Copy out each line of the data holding "objects".
== PROVIDED DATA
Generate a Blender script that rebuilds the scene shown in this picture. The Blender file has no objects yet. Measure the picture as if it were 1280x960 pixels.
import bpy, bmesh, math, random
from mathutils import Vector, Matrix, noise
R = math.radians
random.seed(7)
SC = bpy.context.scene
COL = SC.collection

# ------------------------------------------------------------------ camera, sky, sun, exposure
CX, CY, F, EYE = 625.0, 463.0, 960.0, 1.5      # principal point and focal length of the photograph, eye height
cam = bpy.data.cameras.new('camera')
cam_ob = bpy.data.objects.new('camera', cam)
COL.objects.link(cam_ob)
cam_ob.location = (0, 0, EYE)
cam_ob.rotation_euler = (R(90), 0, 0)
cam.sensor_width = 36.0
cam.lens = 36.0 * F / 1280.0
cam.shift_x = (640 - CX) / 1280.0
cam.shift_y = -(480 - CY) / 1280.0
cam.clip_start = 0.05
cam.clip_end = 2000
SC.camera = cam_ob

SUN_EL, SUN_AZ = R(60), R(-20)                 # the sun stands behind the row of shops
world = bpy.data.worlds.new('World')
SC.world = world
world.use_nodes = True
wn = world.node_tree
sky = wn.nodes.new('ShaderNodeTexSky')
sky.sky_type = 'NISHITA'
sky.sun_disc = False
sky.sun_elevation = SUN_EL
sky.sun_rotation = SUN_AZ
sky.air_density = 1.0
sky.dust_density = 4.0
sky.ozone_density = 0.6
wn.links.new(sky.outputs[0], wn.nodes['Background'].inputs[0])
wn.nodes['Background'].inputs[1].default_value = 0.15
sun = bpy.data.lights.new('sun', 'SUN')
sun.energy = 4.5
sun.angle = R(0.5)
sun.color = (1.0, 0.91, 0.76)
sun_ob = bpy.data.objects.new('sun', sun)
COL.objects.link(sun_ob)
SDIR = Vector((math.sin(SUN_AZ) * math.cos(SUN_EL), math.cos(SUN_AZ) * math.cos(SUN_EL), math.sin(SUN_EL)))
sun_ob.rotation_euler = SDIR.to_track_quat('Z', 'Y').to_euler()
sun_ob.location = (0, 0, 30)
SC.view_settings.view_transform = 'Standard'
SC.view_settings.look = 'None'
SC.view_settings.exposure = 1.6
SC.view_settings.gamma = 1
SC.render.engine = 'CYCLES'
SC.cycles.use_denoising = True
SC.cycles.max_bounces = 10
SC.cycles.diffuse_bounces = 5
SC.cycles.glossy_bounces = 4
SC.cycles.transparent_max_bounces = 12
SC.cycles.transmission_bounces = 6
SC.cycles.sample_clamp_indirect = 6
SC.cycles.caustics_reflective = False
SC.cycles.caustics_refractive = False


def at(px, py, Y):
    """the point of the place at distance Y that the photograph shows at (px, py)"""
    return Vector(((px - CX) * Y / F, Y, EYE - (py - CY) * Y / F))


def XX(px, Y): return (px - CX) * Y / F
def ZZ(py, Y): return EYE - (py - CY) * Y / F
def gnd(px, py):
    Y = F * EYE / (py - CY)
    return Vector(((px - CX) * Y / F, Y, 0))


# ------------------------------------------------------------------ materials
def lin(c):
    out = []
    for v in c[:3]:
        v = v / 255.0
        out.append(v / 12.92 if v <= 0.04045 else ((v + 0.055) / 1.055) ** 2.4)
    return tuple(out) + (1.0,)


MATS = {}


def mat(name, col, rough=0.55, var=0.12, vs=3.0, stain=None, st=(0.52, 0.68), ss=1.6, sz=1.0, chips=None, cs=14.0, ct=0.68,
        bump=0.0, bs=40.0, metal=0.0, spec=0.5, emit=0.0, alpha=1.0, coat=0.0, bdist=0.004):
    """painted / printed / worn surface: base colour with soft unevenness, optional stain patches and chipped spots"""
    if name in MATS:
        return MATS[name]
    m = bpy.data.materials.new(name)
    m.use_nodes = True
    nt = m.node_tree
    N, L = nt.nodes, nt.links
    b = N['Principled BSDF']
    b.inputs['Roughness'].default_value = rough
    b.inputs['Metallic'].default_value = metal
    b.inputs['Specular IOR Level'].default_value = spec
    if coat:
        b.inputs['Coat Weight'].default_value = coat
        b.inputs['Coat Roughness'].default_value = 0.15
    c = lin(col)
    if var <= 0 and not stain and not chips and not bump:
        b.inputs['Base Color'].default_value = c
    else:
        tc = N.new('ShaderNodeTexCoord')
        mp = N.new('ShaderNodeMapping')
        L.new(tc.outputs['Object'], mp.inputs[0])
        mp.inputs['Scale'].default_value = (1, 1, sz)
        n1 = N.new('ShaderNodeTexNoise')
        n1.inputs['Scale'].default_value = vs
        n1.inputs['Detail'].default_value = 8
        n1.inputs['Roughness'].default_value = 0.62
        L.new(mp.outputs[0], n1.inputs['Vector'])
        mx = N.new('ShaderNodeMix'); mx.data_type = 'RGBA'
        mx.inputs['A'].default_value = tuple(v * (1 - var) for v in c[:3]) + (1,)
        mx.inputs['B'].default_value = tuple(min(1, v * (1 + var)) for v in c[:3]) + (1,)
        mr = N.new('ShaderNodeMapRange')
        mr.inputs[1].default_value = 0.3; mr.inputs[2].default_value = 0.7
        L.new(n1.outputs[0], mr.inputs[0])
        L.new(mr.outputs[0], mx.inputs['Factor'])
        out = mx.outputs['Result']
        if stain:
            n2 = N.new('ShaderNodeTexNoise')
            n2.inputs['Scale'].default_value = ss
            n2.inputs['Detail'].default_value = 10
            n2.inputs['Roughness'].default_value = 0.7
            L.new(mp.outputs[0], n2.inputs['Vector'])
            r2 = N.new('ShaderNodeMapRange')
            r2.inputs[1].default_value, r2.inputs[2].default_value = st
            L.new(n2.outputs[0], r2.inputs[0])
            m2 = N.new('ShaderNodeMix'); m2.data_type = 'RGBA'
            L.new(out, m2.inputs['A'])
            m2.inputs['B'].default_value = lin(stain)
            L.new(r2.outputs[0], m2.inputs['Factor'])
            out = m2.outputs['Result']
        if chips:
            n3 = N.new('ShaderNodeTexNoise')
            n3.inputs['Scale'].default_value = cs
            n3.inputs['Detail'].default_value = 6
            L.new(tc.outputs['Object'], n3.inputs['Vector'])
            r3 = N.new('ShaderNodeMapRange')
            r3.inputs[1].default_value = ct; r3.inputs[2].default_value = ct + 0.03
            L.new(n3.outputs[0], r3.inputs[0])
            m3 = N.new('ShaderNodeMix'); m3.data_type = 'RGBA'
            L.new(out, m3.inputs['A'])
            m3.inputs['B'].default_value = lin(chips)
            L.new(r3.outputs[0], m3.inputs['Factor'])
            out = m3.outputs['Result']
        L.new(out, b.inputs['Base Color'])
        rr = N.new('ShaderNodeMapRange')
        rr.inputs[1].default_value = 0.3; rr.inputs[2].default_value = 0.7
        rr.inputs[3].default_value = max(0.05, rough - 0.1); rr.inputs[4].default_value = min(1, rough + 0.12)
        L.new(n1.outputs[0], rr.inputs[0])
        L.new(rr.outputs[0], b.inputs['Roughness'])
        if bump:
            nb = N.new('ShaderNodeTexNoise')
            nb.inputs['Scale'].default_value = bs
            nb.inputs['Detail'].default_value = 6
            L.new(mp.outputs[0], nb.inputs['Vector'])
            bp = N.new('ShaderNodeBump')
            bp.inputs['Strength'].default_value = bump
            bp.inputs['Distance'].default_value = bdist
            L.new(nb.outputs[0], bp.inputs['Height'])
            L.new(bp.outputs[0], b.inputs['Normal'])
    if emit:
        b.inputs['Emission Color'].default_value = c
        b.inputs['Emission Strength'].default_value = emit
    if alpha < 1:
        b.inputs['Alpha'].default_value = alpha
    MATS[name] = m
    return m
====
> [CORRECT RESPONSE]:
Generate a Blender script that rebuilds the scene shown in this picture. The Blender file has no objects yet. Measure the picture as if it were 1280x960 pixels.
cam_ob = bpy.data.objects.new('camera', cam)
COL.objects.link(cam_ob)
sun_ob = bpy.data.objects.new('sun', sun)
COL.objects.link(sun_ob)